A week later, after a disspiriting loss to the Cardinals, Eberflus quickly shot down any thought he’d replace Waldron. After just one more game, though, he fired Waldron in his trademark clunky style. He let Waldron linger at Halas Hall all Monday after the Patriots loss before firing him Tuesday morning — costing replacement Thomas Brown a day of preparation for the rival Packers.
Brown improved Williams’ passer rating to 99.2 in their three games together. Naming Brown the interim head coach, though, risks scuttling the progress he’d made with Williams, who is by far the most valuable asset inside Halas Hall.
Brown was one of the nine candidates Eberflus interviewed in January.

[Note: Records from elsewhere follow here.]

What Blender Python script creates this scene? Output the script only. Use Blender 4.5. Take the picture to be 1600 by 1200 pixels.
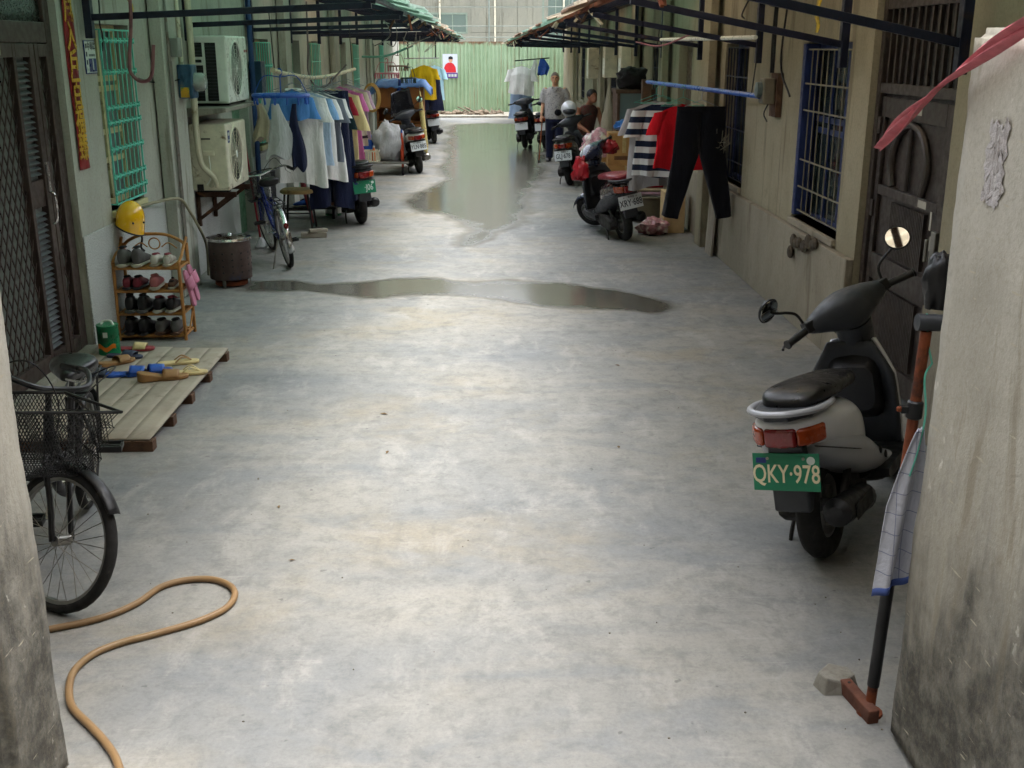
import bpy, bmesh, math, random
import numpy as np
from mathutils import Vector, Matrix, noise as mnoise
random.seed(7)
rad = math.radians
for o in list(bpy.data.objects):
    bpy.data.objects.remove(o)
SC = bpy.context.scene
COL = SC.collection

# ---------------------------------------------------------------- camera
cam_d = bpy.data.cameras.new('camera')
cam_d.sensor_fit = 'HORIZONTAL'; cam_d.sensor_width = 36.0
cam_d.lens = 36.0 * 1700.0 / 1600.0
cam_d.clip_start = 0.05; cam_d.clip_end = 600
cam = bpy.data.objects.new('camera', cam_d); COL.objects.link(cam)
cam.location = (0, 0, 2.0)
cam.rotation_euler = (rad(90 - 17.162), 0, rad(-1.288))
SC.camera = cam

# ---------------------------------------------------------------- sky, sun, exposure
W = bpy.data.worlds.new('World'); SC.world = W; W.use_nodes = True
wn = W.node_tree; wn.nodes.clear()
sky = wn.nodes.new('ShaderNodeTexSky'); sky.sky_type = 'NISHITA'; sky.sun_disc = False
sky.sun_elevation = rad(80); sky.sun_rotation = rad(80)
sky.air_density = 1.0; sky.dust_density = 4.0; sky.ozone_density = 1.0
hsv = wn.nodes.new('ShaderNodeHueSaturation'); hsv.inputs['Saturation'].default_value = 0.28
bg = wn.nodes.new('ShaderNodeBackground'); bg.inputs['Strength'].default_value = 0.15
wo = wn.nodes.new('ShaderNodeOutputWorld')
wn.links.new(sky.outputs[0], hsv.inputs['Color']); wn.links.new(hsv.outputs[0], bg.inputs['Color'])
wn.links.new(bg.outputs[0], wo.inputs['Surface'])
sun_d = bpy.data.lights.new('sun', 'SUN'); sun_d.energy = 0.5; sun_d.angle = rad(40); sun_d.color = (1.0, 0.97, 0.92)
sun = bpy.data.objects.new('sun', sun_d); COL.objects.link(sun)
sun.rotation_euler = (rad(10), 0, rad(100)); sun.location = (0, -5, 12)
SC.view_settings.view_transform = 'Standard'; SC.view_settings.look = 'None'
SC.view_settings.exposure = 2.36; SC.view_settings.gamma = 1.0
SC.render.engine = 'CYCLES'
SC.cycles.max_bounces = 8; SC.cycles.diffuse_bounces = 5; SC.cycles.glossy_bounces = 4
SC.cycles.transmission_bounces = 4; SC.cycles.transparent_max_bounces = 16
SC.cycles.use_denoising = True; SC.cycles.use_adaptive_sampling = True; SC.cycles.adaptive_threshold = 0.02; SC.cycles.adaptive_min_samples = 16
SC.cycles.sample_clamp_indirect = 4.0

# ---------------------------------------------------------------- helpers
def s2l(c):
    return tuple(((v / 255) / 12.92 if v / 255 <= 0.04045 else ((v / 255 + 0.055) / 1.055) ** 2.4) for v in c[:3]) + (1,)

def tag(o, label=None, cat=None, group=None, kind=None):
    if label: o['label'] = label
    if cat: o['category'] = cat
    if group: o['group'] = group
    if kind: o['kind'] = kind
    return o

def thing(name, label, cat, loc=(0, 0, 0), rz=0, group=None, rot=None):
    o = bpy.data.objects.new(name, None); COL.objects.link(o)
    o.empty_display_size = 0.1
    o.location = loc
    o.rotation_euler = rot if rot is not None else (0, 0, rz)
    return tag(o, label, cat, group)

def copy_thing(o, parent=None):
    c = o.copy(); COL.objects.link(c); c.parent = parent
    for ch in o.children:
        copy_thing(ch, c)
    return c

def cr(pts, n=6, closed=False):
    """Catmull-Rom through the points."""
    P = [Vector(p) for p in pts]; out = []
    N = len(P); rng = N if closed else N - 1
    for i in range(rng):
        if closed:
            a, b, c, d = P[(i - 1) % N], P[i], P[(i + 1) % N], P[(i + 2) % N]
        else:
            b, c = P[i], P[i + 1]
            a = P[i - 1] if i > 0 else b * 2 - c
            d = P[i + 2] if i + 2 < N else c * 2 - b
        for k in range(n):
            t = k / n
            out.append(0.5 * ((2 * b) + (c - a) * t + (2 * a - 5 * b + 4 * c - d) * t * t + (3 * b - a - 3 * c + d) * t ** 3))
    if not closed: out.append(P[-1])
    return out

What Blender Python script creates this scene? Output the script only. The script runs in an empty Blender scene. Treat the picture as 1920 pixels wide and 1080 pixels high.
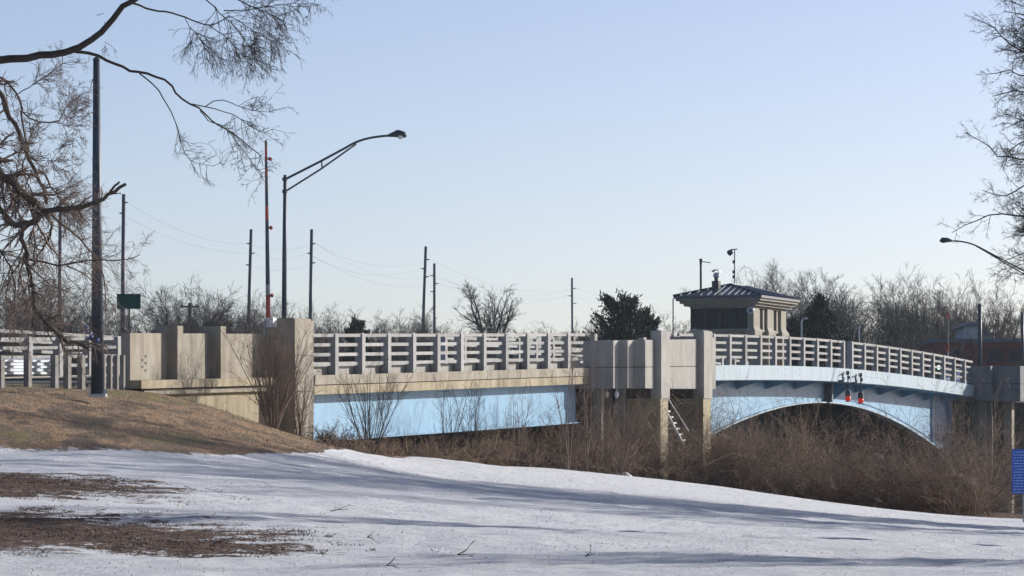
import bpy, math, random
import numpy as np
from mathutils import Vector
random.seed(7); rng = np.random.default_rng(11)
scene = bpy.context.scene
COL = scene.collection
# ------------------------------------------------------------------ camera, light, exposure
F = 7000.0; HZ = 830.0          # focal length in photo pixels, eye level row
cd = bpy.data.cameras.new('camera'); cam = bpy.data.objects.new('camera', cd); COL.objects.link(cam)
cd.sensor_width = 36; cd.lens = F/1920*36; cd.shift_y = (HZ-540)/1920
cd.clip_start = 0.5; cd.clip_end = 9000
cam.location = (0, 0, 0); cam.rotation_euler = (math.pi/2, 0, 0)
scene.camera = cam
SUN_AZ = math.radians(57.0); SUN_EL = math.radians(20.0)      # azimuth clockwise from +Y
w = bpy.data.worlds.new("World"); scene.world = w; w.use_nodes = True
wn = w.node_tree.nodes; wl = w.node_tree.links
bg = wn['Background']; sky = wn.new('ShaderNodeTexSky'); sky.sky_type = 'NISHITA'; sky.sun_disc = False
sky.sun_elevation = SUN_EL; sky.sun_rotation = SUN_AZ
sky.air_density = 0.6; sky.dust_density = 0.85; sky.ozone_density = 0.6
tint = wn.new('ShaderNodeMix'); tint.data_type = 'RGBA'; tint.blend_type = 'MULTIPLY'
tint.inputs[0].default_value = 1.0; tint.inputs[7].default_value = (.99, .945, 1.0, 1)
wl.new(sky.outputs[0], tint.inputs[6]); wl.new(tint.outputs[2], bg.inputs[0])
bg.inputs[1].default_value = 0.105
sl = bpy.data.lights.new('sun', 'SUN'); sl.energy = 5.0; sl.angle = math.radians(0.6); sl.color = (1, 0.95, 0.87)
sun = bpy.data.objects.new('sun', sl); COL.objects.link(sun)
sv = Vector((math.sin(SUN_AZ)*math.cos(SUN_EL), math.cos(SUN_AZ)*math.cos(SUN_EL), math.sin(SUN_EL)))
sun.rotation_euler = sv.to_track_quat('Z', 'Y').to_euler()
scene.view_settings.view_transform = 'Standard'; scene.view_settings.look = 'None'
scene.view_settings.exposure = 0.42; scene.view_settings.gamma = 1
# ------------------------------------------------------------------ geometry helpers
PHI = math.atan2(2591, 7000)
U = np.array([math.sin(PHI), math.cos(PHI)]); N = np.array([math.cos(PHI), -math.sin(PHI)])
O = np.array([-6.25, 134.6])
def P(t, m, z=0.0):
    q = O+U*t+N*m
    return (float(q[0]), float(q[1]), float(z))
def tx(x, m=0.0):            # station along the bridge of photo column x on the vertical plane at offset m
    a = (x-960)/F
    return (O[1]*a-O[0]-(N[0]-a*N[1])*m)/(U[0]-a*U[1])
def mx(x, t):                # offset of photo column x on the cross plane at station t
    a = (x-960)/F
    return (a*(O[1]+U[1]*t)-O[0]-U[0]*t)/(N[0]-a*N[1])
def zy(y, t, m=0.0): return (HZ-y)/F*(O[1]+U[1]*t+N[1]*m)
def at(x, y, Y): return ((x-960)/F*Y, Y, (HZ-y)/F*Y)
_dk = np.array([(-80,.4),(-30,1.60),(-17,2.0),(0,2.45),(15,2.87),(25,3.15),(46,3.69),(56.3,3.87),(66.7,3.96),(79.6,3.89),(92,3.67),(99,3.5),(120,2.95),(200,.9)])
def deck(t):
    # smooth interpolation of the road profile
    x = _dk[:,0]; y = _dk[:,1]; s = np.gradient(y, x)
    i = int(np.clip(np.searchsorted(x, t)-1, 0, len(x)-2)); h = x[i+1]-x[i]; q = (t-x[i])/h
    return float((2*q**3-3*q*q+1)*y[i]+(q**3-2*q*q+q)*h*s[i]+(-2*q**3+3*q*q)*y[i+1]+(q**3-q*q)*h*s[i+1])

def tag(o, label=None, cat=None, group=None, kind=None):
    if label: o['label'] = label
    if cat: o['category'] = cat
    if group: o['group'] = group
    if kind: o['kind'] = kind
    return o
def link_mesh(name, verts, faces, mat, parent=None, smooth=False):
    me = bpy.data.meshes.new(name); me.from_pydata([tuple(v) for v in verts], [], faces); me.update()
    if mat: me.materials.append(mat)
    if smooth:
        me.polygons.foreach_set('use_smooth', [True]*len(me.polygons))
    o = bpy.data.objects.new(name, me); COL.objects.link(o)
    if parent:
        o.parent = parent
        ml = parent_world(parent)
        o.matrix_parent_inverse.identity()
        o.location = (-ml[0], -ml[1], -ml[2])
    return o
def parent_world(p):
    l = Vector(p.location)
    while p.parent: p = p.parent; l = l+Vector(p.location)
    return l
def thing(name, loc, label, cat, group=None):
    e = bpy.data.objects.new(name, None); COL.objects.link(e); e.location = loc; e.empty_display_size = .5
    return tag(e, label, cat, group)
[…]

Eberflus picked the first person he met with and made Waldron the only coordinator flown to Halas Hall for a second interview.
The Bears were comforted by Waldron’s experience — he’d been the Seahawks’ play-caller for three years before Pete Carroll’s staff was swept out at the end of last season. They felt previous coordinator Luke Getsy was too inexperienced to adjust during games. The Bears averaged the fourth-most yards per play in the NFL in the first quarter last year, but fell to 25th in the second, 27th in the third and 26th in the fourth.
Eberflus and Poles were deliberate in their coordinator search in January. They wondered whether their shotgun marriage in 2022, forged when the head coach hustled to round out his staff, was to blame. Eberflus admired the Packers’ offensive scheme, of which Getsy was a part. They also shared an agent, former Bears player Trace Armstrong. Armstrong also represents Waldron — and Poles, too.
Fields openly questioned Getsy last year. On Sept. 23, 2023, the same day defensive coordinator Alan Williams resigned as a result of conduct issues, the quarterback said he was playing too robotic.
“Could be coaching, I think,” he said.
It was. But those keep changing — the Bears are now on their third different offensive play-caller and third different defensive play-caller since the start of last season — and the results are the same. That needs to change, for the sake of the quarterback who provides the best hope for lasting change at Halas Hall.